Stadium issues leave Gophers in limbo

by Mark Heller

The state Legislature and taxpayers have spent parts of the last few years listening to Carl Pohlad and the Twins discuss their need for a new baseball stadium in order to keep the team in town.
So while the future of the Twins in Minnesota remains foggy, the Vikings, under new owner Red McCombs, have begun discussions with local businesses and politicians in hopes of having their own stadium built in the near future.
With both professional teams currently sharing the Metrodome, and both looking for new and different places to play, where does that leave the third and fourth tenants: Gophers football and baseball?
“There are no (Gophers football stadium) proposals I’m aware of,” men’s athletics director Mark Dienhart said. “The only remarks relative to the stadium that I’ve heard are those that (University President Mark) Yudof has made publicly, and he’s made it clear that this is not one of his priorities.”
Dienhart and McKinley Boston, vice president for Student Development and Athletics, have said that if things change with the Vikings and Twins in terms of the Metrodome and its lease, the University will deal with any problems at that time. Both Gophers teams will call the Metrodome home for at least a few years before any possible stadium could be ready.
At any rate, the Gophers football and baseball teams’ future homes seem completely dependent on the Twins’ and Vikings’ plans for the future.
If both those teams move to a different building or city, a major public and legislative decision will have to be made on what to do with the Metrodome — and Gophers baseball as a result.
Minnesota plays most of its home games at Siebert Field, outdoors on the University campus. But the baseball season starts in February, and snow doesn’t usually leave Siebert until around the beginning of April.
“It would take a subsidy of about $4 (million) to $6 million per year to keep (up the Metrodome if vacated by the Twins and Vikings),” said Bill Lester, executive director of the Metropolitan Sports Facilities Commission. “I’m not sure if the public would be willing to subsidize it for that amount.”
Lester said another possibility would be to tear down the Metrodome.
“But there are the motor sports which are very popular around here, plus concerts, high school and amateur events,” he added. “So if the Dome comes down, that precludes (those events) from being hosted in this community for six months out of the year, and I don’t think this community is ready to let that happen.”
Share the wealth
Vikings officials say a new shared facility for the Vikings and the Gophers football program would greatly benefit both teams.
“I think sharing with the Gophers is a real possibility,” Vikings General Manager Tim Connolly said. “(A new football stadium) would help the Vikings in meeting some of our revenue needs.
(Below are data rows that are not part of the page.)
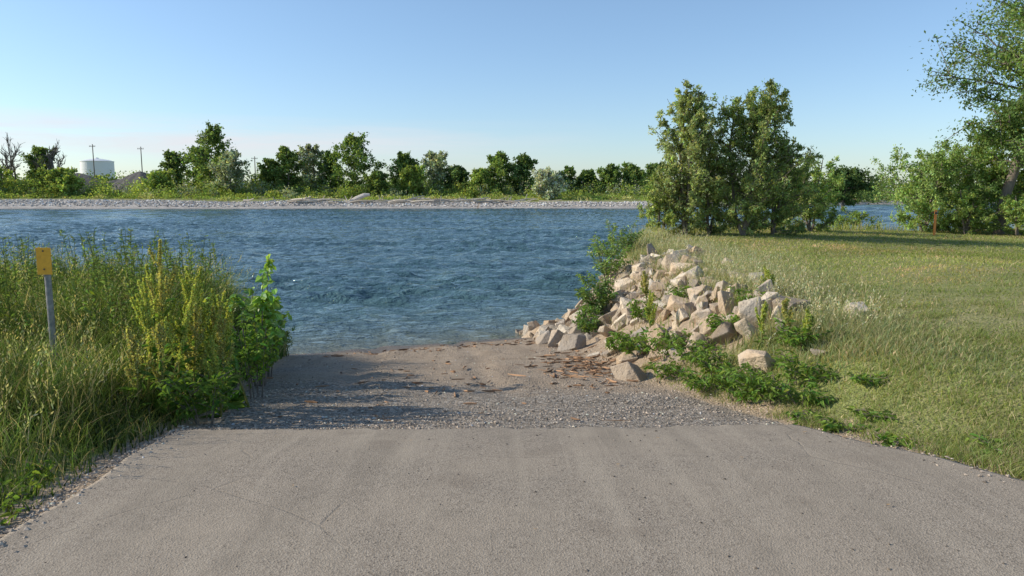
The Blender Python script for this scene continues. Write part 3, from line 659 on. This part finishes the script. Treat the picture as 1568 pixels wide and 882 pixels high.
for x, y, h, r in [(1.65, 9.6, .38, .3), (1.85, 8.9, .38, .3), (2.0, 8.3, .34, .3), (1.5, 10.3, .4, .28), (2.15, 7.6, .28, .28), (2.45, 8.5, .30, .25), (1.95, 7.3, .22, .25), (2.1, 6.7, .30, .33), (2.3, 6.4, .30, .33), (2.6, 6.5, .28, .3), (2.45, 6.1, .2, .25), (2.85, 7.2, .26, .25), (2.9, 8.9, .28, .25), (2.5, 10.8, .3, .25), (2.0, 11.2, .4, .28), (1.75, 8.2, .2, .25), (2.4, 5.75, .06, .16), (2.75, 5.5, .05, .12), (2.95, 6.0, .07, .14), (2.15, 7.0, .28, .3), (3.1, 4.6, .05, .13), (2.65, 4.95, .05, .13), (2.5, 5.4, .06, .14)]:
    leafy('broadleaf_weed', x, y, h, r, 9, int(460*max(.25, h/.4)), .07, (.12, .185, .04), .38, M_leaf, br=3)
e = empty('curly_dock_weed'); G = Geo(); W = Geo()
for i, d in enumerate([(2.75, 7.4, .5), (2.6, 7.7, .5), (1.9, 10.0, .7), (2.2, 11.8, .6), (2.9, 7.1, .4), (3.2, 9.2, .45)]): dockplant(G, W, *d, i)
G.make('seed_spikes_and_leaves', M_leaf, e); W.make('stems', M_leaf, e)

# ------------------------------------------------------------ marker posts
def metal(name, c1, c2, metalv=0., rough=.5):
    m, nt, out = newmat(name); b = NB(nt); p = b.pos(); n = b.noise(p, 25, 5, .65)
    b.princ(out, b.mix(b.rng(n, .35, .7), c1, c2), rough, b.bump(n, .15, .005), .4, metalv); return m
M_steel = metal('weathered_steel', (.20, .20, .20), (.36, .35, .33), .3, .6); M_or = metal('orange_yellow_plate', (.95, .48, .04), (.78, .37, .035), 0, .5); M_bolt = metal('bolt', (.05, .05, .05), (.12, .12, .12), .5)
M_oro = metal('orange_marker', (.9, .32, .07), (.78, .25, .05))
def box(name, c, s, mat, par, bev=.004):
    bm = bmesh.new(); bmesh.ops.create_cube(bm, size=1)
    for v in bm.verts: v.co = Vector((v.co.x*s[0], v.co.y*s[1], v.co.z*s[2]))+Vector(c)
    bmesh.ops.bevel(bm, geom=bm.edges[:], offset=bev, segments=2, affect='EDGES')
    me = bpy.data.meshes.new(name); bm.to_mesh(me); bm.free(); ob = bpy.data.objects.new(name, me); scene.collection.objects.link(ob); me.materials.append(mat); ob.parent = par; return ob
px_, py_ = -4.08, 6.5; pz = float(height(px_, py_)); e = empty('utility_marker_post')
lathe('post', px_, py_, [(.027, pz-.2), (.027, 1.06), (.02, 1.07), (.001, 1.072)], M_steel, e, 16)
box('plate', (px_, py_-.035, .99), (.13, .006, .235), M_or, e, .002)
box('plate_side', (px_-.062, py_-.005, .99), (.006, .054, .235), M_or, e, .002)
for dz in (-.07, .09):
    lt = box('bolt', (px_, py_-.042, .99+dz), (.014, .008, .014), M_bolt, e, .003)
e = empty('orange_marker_post'); z = float(height(13.6, 24)); box('post', (13.6, 24, z+.38), (.08, .03, .9), M_oro, e, .01); box('cap_band', (13.6, 23.98, z+.72), (.086, .012, .06), M_bolt, e, .002)

G = Geo()
for x, y, s in [(2.3, 5.0, .07), (2.1, 5.2, .04), (.62, 4.25, .03), (1.0, 5.0, .03), (-.7, 4.9, .025), (1.9, 3.6, .03), (.1, 3.3, .02), (-1.2, 3.9, .025), (1.4, 4.4, .025)]:
    P = np.array([[x, y, height(x, y)+.040]]); V, F, k = leaves(P, s, .45, 0, True, axis=np.array([[1., .2, .0]]), up=6); V[:, 2] = height(x, y)+.040+(V[:, 2]-V[:, 2].min())*.2; G.add(V, F, (.42, .29, .17))
G.make('dead_leaves', M_dry)

# ------------------------------------------------------------ sun, sky, camera
el = math.radians(27); d = Vector((1, -.06, 0)).normalized()
sd = Vector((-d.x*math.cos(el), -d.y*math.cos(el), math.sin(el)))
L = bpy.data.lights.new('sun', 'SUN'); L.energy = 5.0; L.angle = math.radians(.5); L.color = (1, .92, .79)
lo = bpy.data.objects.new('sun', L); scene.collection.objects.link(lo); lo.rotation_euler = sd.to_track_quat('Z', 'Y').to_euler()
w = bpy.data.worlds.new('World'); scene.world = w; w.use_nodes = True; nt = w.node_tree; nt.nodes.clear(); b = NB(nt)
sky = b.node('ShaderNodeTexSky', sky_type='NISHITA'); sky.sun_disc = False; sky.sun_elevation = el; sky.sun_rotation = math.atan2(sd.x, sd.y) % (2*math.pi)
sky.air_density = 1.0; sky.dust_density = .35; sky.ozone_density = 2.2
tc = b.node('ShaderNodeTexCoord').outputs['Generated']; sx = b.node('ShaderNodeSeparateXYZ'); nt.links.new(tc, sx.inputs[0])
tint = b.mix(b.rng(sx.outputs[2], 0, .30), (.82, .93, 1.13), (1.08, 1.12, 1.15))
skc = b.mix(1., sky.outputs[0], tint, 'MULTIPLY')
cn = b.noise(b.scale(tc, (2.2, 2.2, 26)), 1.6, 6, .6, .4)
band = b.math('MULTIPLY', b.rng(sx.outputs[2], .015, .06), b.rng(sx.outputs[2], .070, .094, 1, 0))
band = b.math('MULTIPLY', band, b.rng(sx.outputs[0], .15, -.35))
cm = b.math('MULTIPLY', band, b.rng(cn, .38, .62, 0.15, .8))
mul = b.mix(cm, skc, (5.6, 5.4, 5.7))
bg = b.node('ShaderNodeBackground'); nt.links.new(mul, bg.inputs[0]); bg.inputs[1].default_value = .15
wo = b.node('ShaderNodeOutputWorld'); nt.links.new(bg.outputs[0], wo.inputs[0])

cam = bpy.data.cameras.new('camera'); co = bpy.data.objects.new('camera', cam); scene.collection.objects.link(co)
cam.sensor_width = 36; cam.lens = 26.17; cam.clip_end = 6000; cam.clip_start = .05
co.location = (0, 0, 1.6); co.rotation_euler = (math.radians(90-7.45), 0, 0); scene.camera = co
scene.view_settings.view_transform = 'Standard'; scene.view_settings.look = 'None'; scene.view_settings.exposure = 0
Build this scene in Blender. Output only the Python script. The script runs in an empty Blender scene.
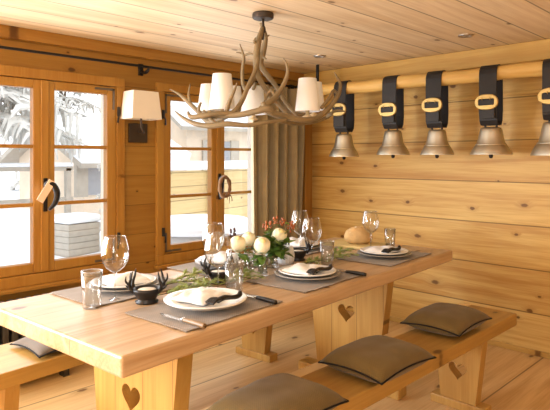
import bpy, bmesh, math, random
from mathutils import Vector, Matrix, noise as mnoise

C = bpy.context.scene.collection
S = bpy.context.scene
R = math.radians
PI = math.pi

# ------------------------------------------------------------------ camera
cam_d = bpy.data.cameras.new('camera')
cam = bpy.data.objects.new('camera', cam_d)
C.objects.link(cam)
cam.location = (0, 0, 1.30)
cam.rotation_euler = (R(90), 0, R(44.6))
cam_d.sensor_width = 36
cam_d.lens = 552 / 550 * 36
cam_d.shift_x = 0
cam_d.shift_y = -47 / 550
cam_d.clip_start = 0.05
S.camera = cam

# ------------------------------------------------------------------ world, lights, exposure
w = bpy.data.worlds.new('world')
S.world = w
w.use_nodes = True
bg = w.node_tree.nodes['Background']
bg.inputs['Color'].default_value = (0.93, 0.96, 1.0, 1)
bg.inputs['Strength'].default_value = 2.1


def area(name, loc, target, sx, sy, power, col):
    d = bpy.data.lights.new(name, 'AREA')
    d.shape = 'RECTANGLE'
    d.size, d.size_y = sx, sy
    d.energy = power
    d.color = col
    o = bpy.data.objects.new(name, d)
    C.objects.link(o)
    o.location = loc
    o.rotation_euler = (Vector(target) - Vector(loc)).to_track_quat('-Z', 'Y').to_euler()
    return o


# daylight through left-wall windows; c and d are unseen, added for their light
area('daylight_window_a', (-3.29, 1.385, 1.20), (0, 1.385, 1.25), 0.9, 1.05, 9, (0.96, 0.98, 1.0))
area('daylight_window_b', (-3.29, 2.68, 1.20), (0, 2.68, 1.25), 0.8, 1.05, 9, (0.96, 0.98, 1.0))
area('daylight_added_c', (-3.29, 0.06, 1.20), (0, 0.06, 1.35), 0.9, 1.05, 50, (0.95, 0.97, 1.0))
area('daylight_added_d', (-3.29, -1.13, 1.20), (0, -0.83, 1.40), 0.9, 1.05, 165, (0.96, 0.975, 1.0))
# added fill lamp behind the camera; no window stands there
area('fill_rear', (0.85, -1.55, 1.45), (-0.5, 3.4, 0.9), 1.0, 1.1, 44, (1.0, 0.98, 0.95))

S.view_settings.view_transform = 'Standard'
S.view_settings.look = 'None'
S.view_settings.exposure = 0.22
S.view_settings.gamma = 1
S.view_settings.use_curve_mapping = False


# ------------------------------------------------------------------ materials
def new_mat(name):
    m = bpy.data.materials.new(name)
    m.use_nodes = True
    nt = m.node_tree
    return m, nt, nt.nodes['Principled BSDF']


def lin(c):
    """sRGB 0-255 -> linear"""
    return tuple(((v / 255) / 12.92 if v / 255 <= 0.04045 else ((v / 255 + 0.055) / 1.055) ** 2.4) for v in c) + (1,)


def pine(c):
    r, g, b, _ = lin(c)
    return (r * 0.77, g * 0.81, b * 0.60, 1)


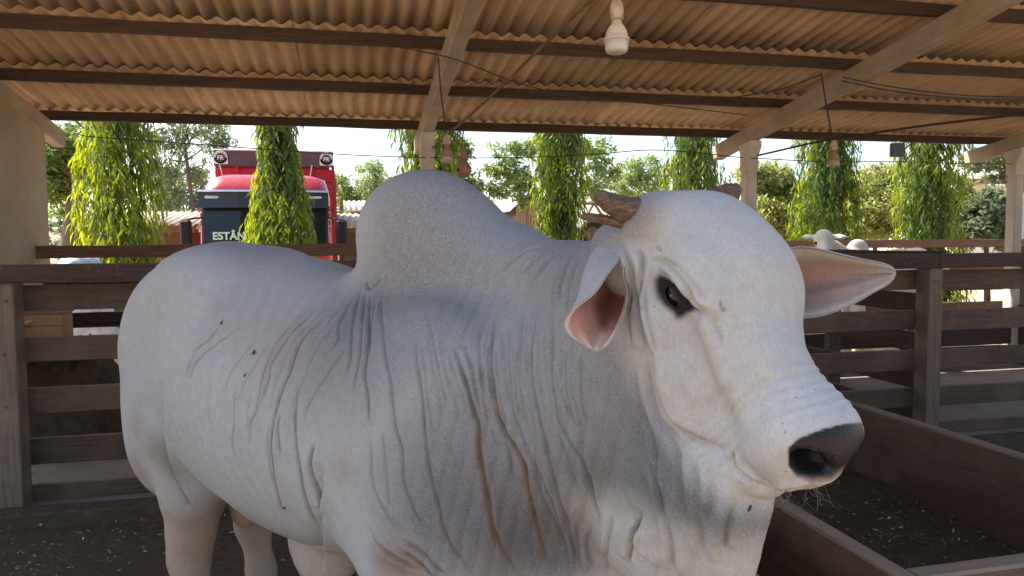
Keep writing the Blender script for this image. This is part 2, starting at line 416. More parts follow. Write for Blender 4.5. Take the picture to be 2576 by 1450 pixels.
fence(f1, (-6.2, FY, 0), (9.6, FY, 0), [1.36, 1.05, 0.745, 0.44, 0.165], 0.155, 0.035, M_BOARD,
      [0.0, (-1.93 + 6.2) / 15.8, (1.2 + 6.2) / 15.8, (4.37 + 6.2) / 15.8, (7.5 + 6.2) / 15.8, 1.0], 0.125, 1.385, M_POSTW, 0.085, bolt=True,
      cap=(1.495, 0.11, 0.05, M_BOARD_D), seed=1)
F2 = 7.50
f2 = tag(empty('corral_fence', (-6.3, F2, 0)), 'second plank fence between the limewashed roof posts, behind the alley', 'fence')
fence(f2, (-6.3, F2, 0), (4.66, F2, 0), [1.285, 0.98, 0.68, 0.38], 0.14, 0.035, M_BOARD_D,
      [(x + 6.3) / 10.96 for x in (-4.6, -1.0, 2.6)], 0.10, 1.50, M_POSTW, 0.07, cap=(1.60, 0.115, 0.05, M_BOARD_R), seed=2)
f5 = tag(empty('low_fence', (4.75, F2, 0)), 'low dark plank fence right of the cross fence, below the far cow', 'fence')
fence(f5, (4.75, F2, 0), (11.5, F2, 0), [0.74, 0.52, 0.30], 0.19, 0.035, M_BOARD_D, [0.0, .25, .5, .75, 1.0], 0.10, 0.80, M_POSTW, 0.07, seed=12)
f3 = tag(empty('pen_divider', (4.62, FY, 0)), 'plank cross fence joining the two corral fences right of the bull', 'fence')
fence(f3, (4.55, FY + 0.12, 0), (4.62, F2 - 0.1, 0), [1.18, 0.86, 0.54, 0.24], 0.15, 0.035, M_BOARD_D, [0.04, 0.55, 0.97], 0.10, 1.42, M_POSTW, 0.07,
      cap=(1.51, 0.12, 0.045, M_BOARD_D), seed=3)
# pen beyond the shed, sunlit
f4 = tag(empty('corral_fence', (4.7, 9.95, 0)), 'reddish sunlit plank fence behind the far cow, before the weeping trees', 'fence')
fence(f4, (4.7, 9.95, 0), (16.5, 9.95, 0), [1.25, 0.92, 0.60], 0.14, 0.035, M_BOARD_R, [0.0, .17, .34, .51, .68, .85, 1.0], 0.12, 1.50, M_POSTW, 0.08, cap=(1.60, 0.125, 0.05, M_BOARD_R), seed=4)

# low manger boxes right of the bull
mg = tag(empty('manger', (1.58, 2.15, 0)), 'narrow low wooden feed manger beside the bull with dark worn boards', 'manger')
mg2 = tag(empty('pen_partition', (3.42, 2.15, 0)), 'long low wooden partition of brown boards running back to the plank fence', 'partition')
def low_wall(root, a, b, h, t=0.05, seed=0):
    a = Vector(a); b = Vector(b)
    boxobj('side_board', a + Vector((0, 0, h / 2 - 0.03)), b + Vector((0, 0, h / 2 - 0.03)), t, h - 0.01, M_MANGER, root, 0.006, wob=0.003, seed=seed)
    boxobj('edge_strip', a + Vector((0, 0, h - 0.022)), b + Vector((0, 0, h - 0.022)), t + 0.012, 0.02, M_EDGE, root, 0.004, wob=0.002, seed=seed + 1)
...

We think it would certainly help Minnesota in terms of revenue and recruiting, and creating a real college football atmosphere as well.”
Connolly said the Vikings are looking for a football-only, outdoor grass facility as a way to cure their financial shortcomings. He added that the Vikings aren’t losing money; they’re just not making enough.
“(The Vikings) are not doing as well as teams with new stadiums because they don’t control all of the revenue streams,” Lester said. “Some of the new stadiums — like Ericsson Stadium in North Carolina — which were privately funded, will make $40 (million) or $50 million more than here.”
But the Vikings revenue problems don’t include leaving Minnesota.
“Our lease runs through 2012 and we’ve never looked into breaking it,” Connolly said. “Our home is Minnesota. We’re trying to move, but we mean … four or five blocks or miles. We’re not going anywhere.”
The Gophers football lease runs through the end of the 2011 season, and neither Dienhart nor Boston say they have any interest in trying to break the agreement at this point.

On their own
Minnesota is the only Big Ten school not to have its own football facility, and a Gophers on-campus stadium is by far the sentimental favorite. But there are no talks or apparent interests on the part of the school or state Legislature to construct one.
“The stadium doesn’t seem to be a priority to Minnesota officials, and most of us feel the same,” said Senate Minority Leader Dick Day, D-Owatonna.
“I would tell you that there is no doubt we would use public money to build a football stadium for the University quicker than we would the Vikings,” he added.
Gophers football coach Glen Mason would agree with Day’s sentiments. “If they’re going to build a stadium using taxpayers dollars, give it to the Gophers, ’cause we’re not going anyplace.”
But the lack of land space on campus would also be a sticking point to an on-campus stadium.
“I’m not sure if there’s a big enough footprint that would accommodate it,” Lester said. “I know there’s some undeveloped area, but it’s being booked up for other uses.”
Minnesota officials have made it clear they will continue to play in the Metrodome unless a move of some kind by the Vikings, Twins or both changes the status of the Metrodome.
“We are contractually obligated to include the University’s facility needs,” Lester said. “There can be no solution that does not provide for the University’s facility needs.”